New homeless center ‘represents hope’ for residents, community

With 11 ceremonial shovels of dirt, the face of homelessness in Middletown started to be unearthed Thursday morning.

A ground-breaking was held outside a vacant building where Hope House Mission men’s emergency shelter and permanent supportive housing apartments will be operational by the end of 2019, House House executives announced.

“It’s an extremely important day for the Middletown community and the people we serve,” said Carla Messer, Hope House board chairwoman.

The new Hope House will offer 50 beds, 10 more than it has at its current facility on South Main Street. There also will be 30 one-bedroom apartments, administrative and counseling offices, a chapel, recreation room, dining room and health provider rooms for visiting nurses and doctors.

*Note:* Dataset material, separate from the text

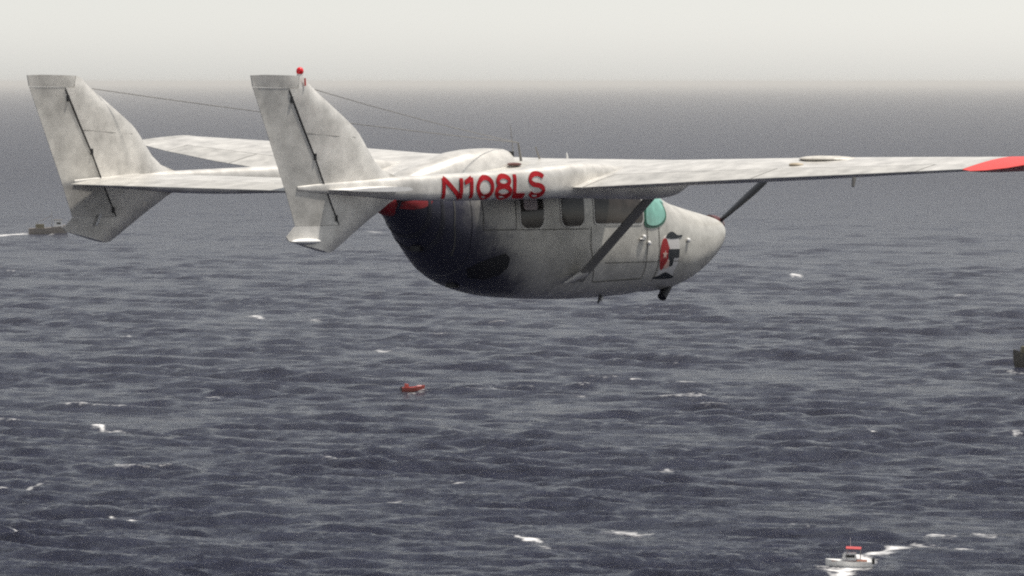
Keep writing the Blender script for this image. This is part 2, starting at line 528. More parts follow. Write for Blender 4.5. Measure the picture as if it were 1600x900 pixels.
# ---- central pod: x, half width, top z, bottom z, exponent
POD_T = [
    (-.37, .10, -.39, -.50, 2.1), (-.385, .18, -.378, -.56, 2.1), (-.42, .27, -.365, -.625, 2.2), (-.49, .345, -.345, -.70, 2.3),
    (-.62, .415, -.32, -.80, 2.4), (-.85, .485, -.28, -.94, 2.5), (-1.15, .54, -.225, -1.07, 2.6), (-1.5, .58, -.15, -1.145, 2.7),
    (-1.8, .60, -.03, -1.15, 2.7), (-2.1, .615, .10, -1.175, 2.8), (-2.5, .62, .2, -1.19, 2.9), (-3.0, .62, .25, -1.195, 3.0),
    (-3.6, .615, .25, -1.18, 3.0), (-4.1, .59, .22, -1.14, 2.9), (-4.5, .545, .18, -1.06, 2.7), (-4.8, .49, .13, -.95, 2.5),
    (-5.05, .41, .09, -.77, 2.35), (-5.3, .315, .04, -.53, 2.25), (-5.5, .23, .0, -.355, 2.15), (-5.62, .17, -.03, -.28, 2.1)]

def pod_ring(x, n=56, grow=0.0):
    w_, zt, zb, e = interp(POD_T, x)
    zc = (zt + zb) / 2; h = (zt - zb) / 2
    out = []
    for k in range(n):
        t = 2 * math.pi * k / n
        c, s = math.cos(t), math.sin(t)
        out.append((x, (w_ + grow) * math.copysign(abs(c) ** (2 / e), c), zc + (h + grow) * math.copysign(abs(s) ** (2 / e), s)))
    return out
xs = [-.37, -.376, -.385, -.40, -.42, -.45, -.49, -.54, -.62, -.72, -.85] + list(np.arange(-1.0, -5.5, -.12)) + [-5.5, -5.56, -5.62]
CUT = -4.86
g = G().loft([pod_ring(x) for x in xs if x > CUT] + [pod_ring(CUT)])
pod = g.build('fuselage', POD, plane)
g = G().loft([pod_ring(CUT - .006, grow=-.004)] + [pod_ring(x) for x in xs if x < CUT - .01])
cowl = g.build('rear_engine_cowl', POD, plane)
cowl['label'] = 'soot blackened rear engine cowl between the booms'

def pod_side(x, z, off=0.004):
    w_, zt, zb, e = interp(POD_T, x)
    zc = (zt + zb) / 2; h = (zt - zb) / 2
    q = max(0, 1 - abs((z - zc) / h) ** e)
    return (x, -(w_ * q ** (1 / e)) - off, z)
def pod_side_left(x, z, off=0.004):
    p = pod_side(x, z, off); return (p[0], -p[1], p[2])

def SP(P, it=2):
    for _ in range(it):
        Q = []
        for i in range(len(P)):
            a, b_ = P[i], P[(i + 1) % len(P)]
            Q += [(a[0] * .75 + b_[0] * .25, a[1] * .75 + b_[1] * .25), (a[0] * .25 + b_[0] * .75, a[1] * .25 + b_[1] * .75)]
        P = Q
    return P
# windows on both sides: frame part > pane sub-part
WIN = [(-4.235, -.425, -3.91, .02, .09), (-3.63, -.41, -3.28, .03, .09), (-3.10, -.385, -2.30, .03, .05)]
for side in (pod_side, pod_side_left):
    for (x0, z0, x1, z1, r) in WIN:
        fr = patch('window_frame', rrect(x0 - .022, z0 - .022, x1 + .022, z1 + .022, r + .02), side, PAINT2, plane, .06, .005)
        patch('pane', rrect(x0, z0, x1, z1, r), side, GLASS, fr, .06, .009)
    ws = patch('windshield', SP([(-2.27, -.38), (-2.20, -.12), (-2.20, .05), (-2.05, .05), (-1.93, -.10), (-1.87, -.20), (-1.88, -.33), (-2.02, -.41), (-2.18, -.42)]), side, TEAL, plane, .05, .012)
    patch('window_frame', SP([(-2.30, -.40), (-2.235, -.12), (-2.235, .07), (-2.04, .08), (-1.90, -.09), (-1.83, -.19), (-1.85, -.35), (-2.01, -.435), (-2.20, -.445)]), side, DGRN, ws, .05, .007)
cu = patch('curtain', rrect(-4.19, -.24, -4.0, -.04, .03), pod_side, CURT, plane, .06, .012)
# central windshield pane across the nose top
rings = []
for x in np.linspace(-1.80, -2.45, 9):
    rr = [p for p in pod_ring(x, 56, .008)]
    up = rr[6:23]
    rings.append(up)
g = G().loft(rings, closed=False, cap=False)
g.build('windshield', TEAL, plane)

def ribbon(pts, wd, surf, name, m, parent, off=.006, step=.06):
    """thin line of constant width laid on a surface"""
    P = []
    for i in range(len(pts) - 1):
        a, b_ = pts[i], pts[i + 1]
        n = max(1, int(math.hypot(b_[0] - a[0], b_[1] - a[1]) / step))
        for k in range(n): P.append((a[0] + (b_[0] - a[0]) * k / n, a[1] + (b_[1] - a[1]) * k / n))
    P.append(pts[-1])
    V = []; F = []
    for i, p in enumerate(P):
        a = P[max(i - 1, 0)]; b_ = P[min(i + 1, len(P) - 1)]
        dx, dz = b_[0] - a[0], b_[1] - a[1]; L = math.hypot(dx, dz) or 1
        nx, nz = -dz / L * wd / 2, dx / L * wd / 2
        V += [surf(p[0] + nx, p[1] + nz, off), surf(p[0] - nx, p[1] - nz, off)]
        if i: F.append((2 * i - 2, 2 * i - 1, 2 * i + 1, 2 * i))
    return V, F

def seam(pts, wd=.012, surf=pod_side, name='panel_seam', m=None, parent=plane, off=.0055):
    V, F = ribbon(pts, wd, surf, name, m, parent, off)
    return obj(name, V, F, m or SEAM, parent)
seam([(-5.05, -.12), (-5.06, -.4), (-5.0, -.7)])
seam([(-4.73, -.14), (-4.73, -.44), (-4.30, -.44)], .009)
seam([(-4.30, -.14), (-4.30, -.44), (-3.2, -.44)], .008)
seam([(-2.25, -.12), (-2.22, -.5), (-2.2, -.98), (-3.02, -1.0), (-3.16, -.62), (-3.16, -.42)], .009, name='door_seam')
seam([(-2.02, -.42), (-1.99, -.7), (-1.98, -1.02)], .01)
seam([(-2.9, -.80), (-1.6, -.80)], .008)
hd = G().ell((-2.32, pod_side(-2.32, -.56)[1] - .012, -.56), .05, .015, .018).build('door_handle', METAL, plane)
for (x, z) in ((-2.29, -.535), (-1.47, -.58), (-2.20, -.60)):
    p = pod_side(x, z)
    G().ell((p[0], p[1] - .01, p[2]), .026, .018, .026).build('vent', WHITE, plane)

# emblem on the nose (flag with star, stripes, cap and base), drawn in metres on the side
def em(poly):   # emblem drawing units -> (x, z) on the fuselage side
    return [(-2.035 + (a - 140) / 818 * .92 + .02, -.47 - (b - 160) / 900 * .80) for a, b in poly]
def smooth_poly(P, it=2):
    for _ in range(it):
        Q = []
        for i in range(len(P)):
            a, b_ = P[i], P[(i + 1) % len(P)]
            Q += [(a[0] * .75 + b_[0] * .25, a[1] * .75 + b_[1] * .25), (a[0] * .25 + b_[0] * .75, a[1] * .25 + b_[1] * .75)]
        P = Q
    return P
em_flat = em
def em(poly): return smooth_poly(em_flat(poly))
emb = patch('emblem', em([(180, 330), (230, 240), (300, 195), (360, 172), (420, 198), (455, 240), (480, 300), (485, 480), (470, 600), (440, 660), (480, 735), (330, 748), (160, 740), (210, 690), (195, 600), (168, 500)]), pod_side, EWHT, plane, .04, .004)
patch('red_field', em([(225, 245), (270, 262), (300, 340), (330, 400), (310, 500), (275, 590), (235, 650), (195, 600), (170, 480), (172, 380), (195, 300)]), pod_side, ERED, emb, .04, .0065)
patch('black_cap', em([(235, 245), (290, 196), (350, 170), (405, 192), (440, 222), (535, 215), (530, 238), (450, 258), (330, 262)]), pod_side, EBLK, emb, .04, .0065)
patch('dark_stripe', em_flat([(300, 385), (485, 385), (482, 490), (400, 495), (395, 585), (350, 600), (335, 520), (300, 480)]), pod_side, EBLK, emb, .04, .0075)
star = []
for k in range(10):
    rr_ = 56 if k % 2 == 0 else 24
    star.append((248 + rr_ * .75 * math.sin(k * math.pi / 5), 448 - rr_ * math.cos(k * math.pi / 5)))
patch('white_star', em_flat(star), pod_side, EPINK, emb, .04, .009)
patch('dark_base', em([(150, 742), (165, 718), (240, 705), (320, 655), (400, 690), (470, 712), (490, 742), (400, 748), (300, 750)]), pod_side, EBLK, emb, .04, .0065)
patch('pale_stripe', em([(325, 500), (345, 590), (320, 620), (245, 612), (285, 560)]), pod_side, EPINK, emb, .04, .0085)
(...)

By December 2019, the homeless shelter operations will move from 34 S. Main St. — a 150-year-old building — to the new facility at 1001 Grove St. Messer said the shelter space on Main Street has been “woefully short” for many years.

“We are out of space,” she said. “The building is in disrepair. It doesn’t meet our needs.”

The estimated cost of the new homeless shelter is $11.2 million, and executives said $9 million has been secured though state grants and donations.

Messer said he understands not everyone wants a homeless shelter in their community.

“We’re used to ‘not-in-my-backyard’ type of sentiments,” Messer said after the ground-breaking. “The truth is the homeless are already here. The best thing we can do as a community is to look for ways to serve the population that we have so that we all can thrive. So everyone has a chance to be successful. We are not looking to draw more homeless into the community, but we want to serve those who live here and call Middletown home.”

One of those people is Robert Dawson, 49, who moved into Hope House in November 2017 after losing his job and his home was foreclosed. He’s impressed by the plans for the new facility.

“It will be very good for everybody,” Dawson said.

Tim Williams, executive director of operations at Hope House, said the building on Grove Street represents “a lot of years of dreaming, praying, planning and setting a vision” for the new development.

“It represents hope for future residents and for this community,” he said.

State Sen. Bill Coley said any society is judged by its “most vulnerable citizens,” including the homeless.

“Some people who will be residents here may have stumbled in their lives,” he said. “But this facility will help them get back on track.”

Middletown Mayor Larry Mulligan, a former member of the Hope House board, called the new building part of “God’s plan” and a culmination of many years of effort. Mulligan said he expects the services offered at the center to “really transform lives and do some great things in Middletown.”